The ongoing geopolitical conflict involving the United States, Israel, and Iran is disrupting global fertiliser trade flows, particularly through the Strait of Hormuz, a key transit route for ammonia, urea, and other essential agricultural inputs. These disruptions are expected to significantly affect African farmers, who depend heavily on imported fertilisers to sustain food production across sub-Saharan Africa.
The instability in global shipping routes is driving up fertiliser prices and creating uncertainty in supply chains, with even minor risks leading to delays and inflationary pressures in global food markets. Africa is especially vulnerable, as around 80% of its fertiliser is imported, often at higher costs due to logistics and financing challenges, making farmers highly exposed to global market shocks.
Smallholder farmers, who produce nearly 70% of food in sub-Saharan Africa, are particularly affected due to limited access to affordable fertilisers and rising input costs. According to FAO estimates, even a small reduction in fertiliser availability could significantly reduce staple crop production and increase food inflation across the continent.
In response, the African Development Bank Group has introduced initiatives such as the African Emergency Food Production Facility, which has supported millions of farmers with climate-smart inputs and fertilisers, helping boost food production and strengthen resilience. The programme is also shifting toward long-term food sovereignty by scaling up agricultural support systems across African countries.
To address ongoing risks, experts emphasize the need for stronger market intelligence systems to track fertiliser flows and prices in real time, enabling better anticipation of supply disruptions. Improved data sharing and regional coordination are seen as critical to reducing vulnerability to global shocks.

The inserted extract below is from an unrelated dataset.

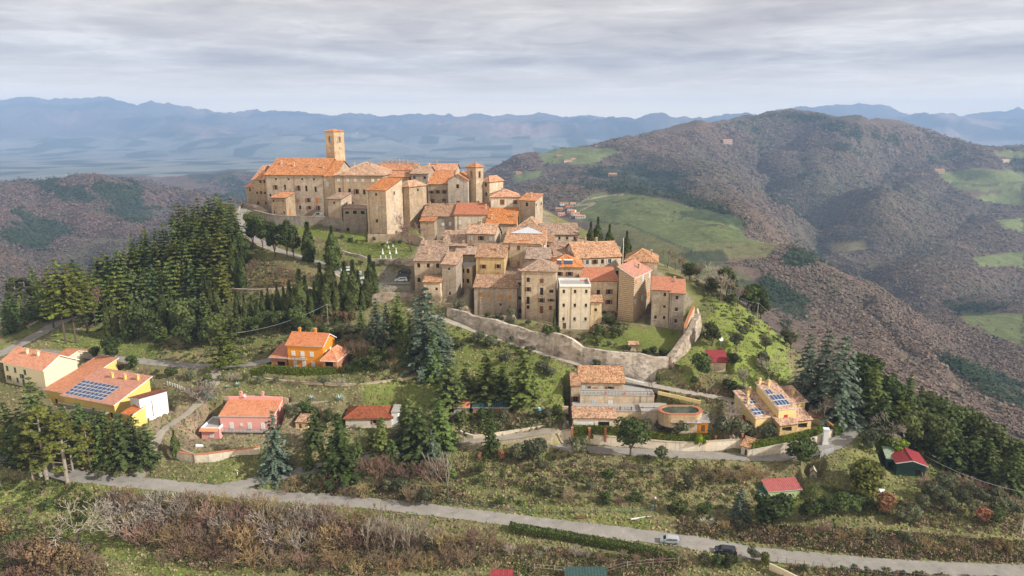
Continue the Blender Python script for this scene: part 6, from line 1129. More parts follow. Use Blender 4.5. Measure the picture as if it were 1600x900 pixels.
def p_round(seed, H=6.0, Rm=2.6, mat='olive', base=.22, lobes=9, n=1500, size=.17, flat=.8, trunk=True, hollow=.55):
    r = np.random.default_rng(seed); C_, S_, N_ = [], [], []
    for k in range(lobes):
        a = r.uniform(0, 2 * math.pi); d = Rm * r.uniform(.15, .68); lr = Rm * r.uniform(.3, .52); cz = H * (base + (1 - base) * r.uniform(.3, .85)); 
        if k == 0: d = 0; cz = H * .72; lr = Rm * .5
        m_ = n // lobes; x = r.normal(size=(m_, 3)); x /= np.linalg.norm(x, axis=1)[:, None]; x *= (hollow + (1 - hollow) * r.uniform(0, 1, (m_, 1)) ** .5) * (1 + .12 * r.normal(size=(m_, 1)))
        C_.append(x * [lr, lr, lr * flat] + [math.cos(a) * d, math.sin(a) * d, min(cz, H - lr * flat * .8)]); S_.append(np.full(m_, r.uniform(.72, 1.25)) * r.uniform(.75, 1.25, m_)); N_.append(x)
    c = np.concatenate(C_); c[:, 2] = np.maximum(c[:, 2], .1); v, f, col_ = cards(c, size * r.uniform(.6, 1.4, len(c)), np.concatenate(N_) * .8, 1.0, np.concatenate(S_), r)
    cr = mesh_np('crown', v, f, LM[mat], False, col_)
    if not trunk: return cr, None, H
    m = MB(); m.cyl((0, 0, -.5), (0, 0, H * base + .3), .2, .15, 6, cap=False)
    for k in range(5): a = k * 1.3 + seed; m.cyl((0, 0, H * base), (math.cos(a) * Rm * .45, math.sin(a) * Rm * .45, H * .62), .1, .03, 5, cap=False)
    return cr, m.build('trunk', M['bark'], False), H
def p_pine(seed, H=12.0, Rm=2.8, mat='pine', lowf=.45):
    r = np.random.default_rng(seed); C_, N_, S_ = [], [], []; m = MB(); m.cyl((0, 0, -.5), (0, 0, H * .5), .21, .16, 7, cap=False); m.cyl((0, 0, H * .5), (.1, .1, H * .95), .16, .05, 6, cap=False)
    for k in range(38):
        t = r.uniform(lowf, 1.0); a = k * 2.4; d = Rm * (1 - (t - lowf) / (1.02 - lowf)) ** .6 * r.uniform(.5, 1.0); lr = r.uniform(.4, .95) * Rm * .27; c = np.array([math.cos(a) * d, math.sin(a) * d, H * t]); m.cyl((0, 0, H * t - d * .3), tuple(c), .05, .02, 4, cap=False)
        x = r.normal(size=(70, 3)); x /= np.linalg.norm(x, axis=1)[:, None]; x *= r.uniform(.2, 1, (70, 1)) ** .5; C_.append(x * [lr * 1.25, lr * 1.25, lr * .8] + c); N_.append(np.tile([0, 0, .6], (70, 1)) + x * .5); S_.append(np.full(70, r.uniform(.75, 1.3)) * r.uniform(.75, 1.25, 70))
    c = np.concatenate(C_); v, f, col_ = cards(c, .15 * r.uniform(.7, 1.5, len(c)), np.concatenate(N_), 1.0, np.concatenate(S_), r)
    return mesh_np('crown', v, f, LM[mat], False, col_), m.build('trunk', M['pale_bark'], False), H
def p_bare(seed, H=8.0, spread=.5, mat='twig', depth=5, stems=1, thick=.12, kids=3):
    r = np.random.default_rng(seed); seg = []; trunk = []
    def grow(p, d, L, w, k):
        q = p + d * L; (trunk if k == 0 and stems == 1 else seg).append((p, q, w, w * .62))
        if k >= depth: return
        for _ in range(kids if k else kids + 1):
            nd_ = d + r.normal(size=3) * spread; nd_[2] += .12; nd_ /= np.linalg.norm(nd_); grow(p + (q - p) * r.uniform(.55, 1.0), nd_, L * r.uniform(.6, .82), max(w * .55, .012), k + 1)
    for s in range(stems):
        a = 2 * math.pi * s / stems + r.uniform(-.3, .3); d = np.array([math.cos(a) * .42, math.sin(a) * .42, 1.0]) * (1 if stems > 1 else 0) + np.array([0, 0, 1.0]) * (stems == 1); d = d + r.normal(size=3) * .12; d /= np.linalg.norm(d)
        grow(np.array([math.cos(a), math.sin(a), 0]) * .18 * (stems > 1), d, H * (.30 if stems == 1 else .26), thick if stems == 1 else thick * .5, 0)
    p0 = np.array([s[0] for s in seg]); p1 = np.array([s[1] for s in seg]); w0 = np.array([s[2] for s in seg]); w1 = np.array([s[3] for s in seg]); v, f = strips(p0, p1, np.maximum(w0, .026), np.maximum(w1, .02)); zmax = v[:, 2].max(); tn = np.repeat(r.uniform(.65, 1.45, len(seg)), 6)
    cr = mesh_np('crown' if stems == 1 else 'branches', v, f, LM[mat], False, tn[:, None] * np.ones(3)); tk = None
    if trunk: tk = tapered([trunk[0][0] - [0, 0, .5], trunk[0][1]], [thick * 1.2, thick * .8], 'trunk')
    return cr, tk, float(zmax)
PROTO = {
 'cedar': [p_cedar(s, 14, 4.3 + .3 * s, mat='cedar', pw=.55 + .08 * s) for s in (1, 2, 3)] + [p_cedar(4, 14, 4.6, mat='conifer', tiers=11, pw=.6)], 'layered': [p_cedar(s, 15, 5.2, mat='yellow', tiers=11, droop=.1, pw=.5) for s in (11, 12)] + [p_cedar(13, 15, 4.9, mat='conifer', tiers=11, droop=.12, pw=.55), p_cedar(14, 15, 5.4, mat='conifer', tiers=12, droop=.08, pw=.5)], 'conifer': [p_cedar(s, 12, 3.1, mat='conifer', tiers=15, low=.06) for s in (21, 22)] + [p_cedar(23, 12, 3.8, mat='cedar', tiers=13, low=.06, pw=.6)],
 'blue': [p_cedar(s, 16, 5.2, mat='blue', tiers=16, droop=.42, low=.04, pw=.7) for s in (31, 32)], 'tallpine': [p_cedar(s, 22, 4.6, mat='yellow', tiers=12, low=.40, droop=.22, pw=.42) for s in (41, 42)], 'pine': [p_pine(s) for s in (51, 52, 53)], 'ypine': [p_pine(s, Rm=2.5, mat='moss', lowf=.3) for s in (54, 55)],
 'roundpine': [p_round(s, 11, 2.5, 'evergreen', .14, 15, 2800, .19, 1.25) for s in (56, 57)],
 'cypress': [p_cypress(s, Rm=.8 + .12 * (s % 3)) for s in (61, 62, 63)], 'fatcyp': [p_cypress(s, Rm=1.8) for s in (64, 65)],
 'olive': [p_round(s, 4.5, 2.5, 'olive', .2) for s in (71, 72, 73)], 'oak': [p_round(s, 7, 3.3, 'evergreen', .18, 12, 2000, .2) for s in (81, 82)], 'shrub': [p_round(s, 3.0, 2.0, 'evergreen', .0, 8, 1100, .15, trunk=False) for s in (83, 84)], 'bright': [p_round(91, 4, 2.1, 'bright', .1, 9, 1300, .16)], 'mossy': [p_round(92, 5, 2.8, 'moss', .12, 10, 1600, .18)],
 'rust': [p_round(s, 4, 2.0, 'rust', .1, 8, 900, .15) for s in (93, 94)], 'brownleaf': [p_round(s, 4, 2.2, 'brownleaf', .05, 9, 1300, .14) for s in (95, 96)], 'bare': [p_bare(s, mat='twig') for s in (101, 102, 103)], 'baregrey': [p_bare(s, mat='twig_grey', spread=.6) for s in (104, 105)], 'thicket': [p_bare(s, 6, .36, 'twig', 4, 9, .1, 2) for s in (111, 112, 113, 118)], 'gold': [p_bare(s, 6, .38, 'twig_gold', 4, 9, .1, 2) for s in (114, 115)], 'pale': [p_bare(s, 5, .38, 'twig_grey', 4, 10, .09, 2) for s in (116, 117)],
 'poplar': [p_bare(s, 9, .22, 'twig_grey', 4, 1, .1) for s in (121, 122)],
}
NAMES = {'roundpine': ('pine_tree', 'pine'), 'cedar': ('cedar_tree', 'conifer'), 'layered': ('cedar_tree', 'conifer'), 'conifer': ('fir_tree', 'conifer'), 'blue': ('blue_cedar', 'conifer'), 'tallpine': ('pine_tree', 'pine'), 'pine': ('pine_tree', 'pine'), 'ypine': ('pine_tree', 'pine'), 'cypress': ('cypress_tree', 'cypress'), 'fatcyp': ('cypress_tree', 'cypress'), 'olive': ('olive_tree', 'olive tree'), 'oak': ('evergreen_oak', 'tree'), 'shrub': ('evergreen_shrub', 'shrub'), 'bright': ('bright_shrub', 'shrub'), 'mossy': ('yellow_green_tree', 'tree'), 'rust': ('rust_leaved_shrub', 'shrub'), 'brownleaf': ('brown_leaved_shrub', 'shrub'), 'bare': ('bare_tree', 'tree'), 'baregrey': ('bare_tree', 'tree'), 'thicket': ('bare_shrub', 'shrub'), 'gold': ('bare_shrub', 'shrub'), 'pale': ('bare_shrub', 'shrub'), 'poplar': ('bare_sapling', 'tree')}
def plant(kind, x, y, hgt, label, group=None, wide=1.0):
    var = PROTO[kind]; k = random.randrange(len(var)); cr, tk, H0 = var[k]; s = hgt / H0; nm, cat = NAMES[kind]; z = Hz(x, y) - .1
    if kind in ('thicket', 'gold', 'pale', 'shrub') and tk is None:
        o = bpy.data.objects.new(nm, cr); C.objects.link(o); o.location = (x, y, z); o.rotation_euler = (0, 0, random.uniform(0, 6.3)); o.scale = (s * wide, s * wide, s); tag(o, label, cat, group, 'thing'); return o
    root = thing(nm, label, cat, (x, y, z), random.uniform(0, 6.3), group)
    for n_, me in (('crown' if me_ is cr else 'trunk', me_) for me_ in (cr, tk) if me_ is not None):
        o = bpy.data.objects.new(n_, me); C.objects.link(o); o.parent = root; o.scale = (s * wide, s * wide, s)
    return root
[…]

Another key recommendation is regional cooperation in fertiliser procurement and the creation of buffer stocks. By pooling demand and working with major producers, African countries can stabilize prices and reduce exposure to export restrictions and shipping disruptions.
Expanding domestic fertiliser production is also seen as essential, with countries like Morocco, Nigeria, Kenya, and Ethiopia increasing capacity. However, further investment in infrastructure and public-private partnerships is needed to meet growing demand and reduce import dependency.
Protecting smallholder farmers from price volatility through targeted subsidies, digital voucher systems, and improved access to credit is highlighted as another important measure. These interventions can help ensure that global price shocks do not disproportionately affect the most vulnerable farmers.
Finally, initiatives such as the Africa Fertiliser and Soil Health Initiative aim to improve soil productivity, increase fertiliser use, and restore degraded land over the next decade. Combined with digital agriculture programmes and international partnerships, these efforts are intended to strengthen Africa’s long-term food security and resilience.
Overall, the crisis underscores how global geopolitical tensions can directly impact food systems in Africa, reinforcing the need for coordinated action among governments, regional bodies, and development partners to secure fertiliser supply chains and build agricultural sovereignty.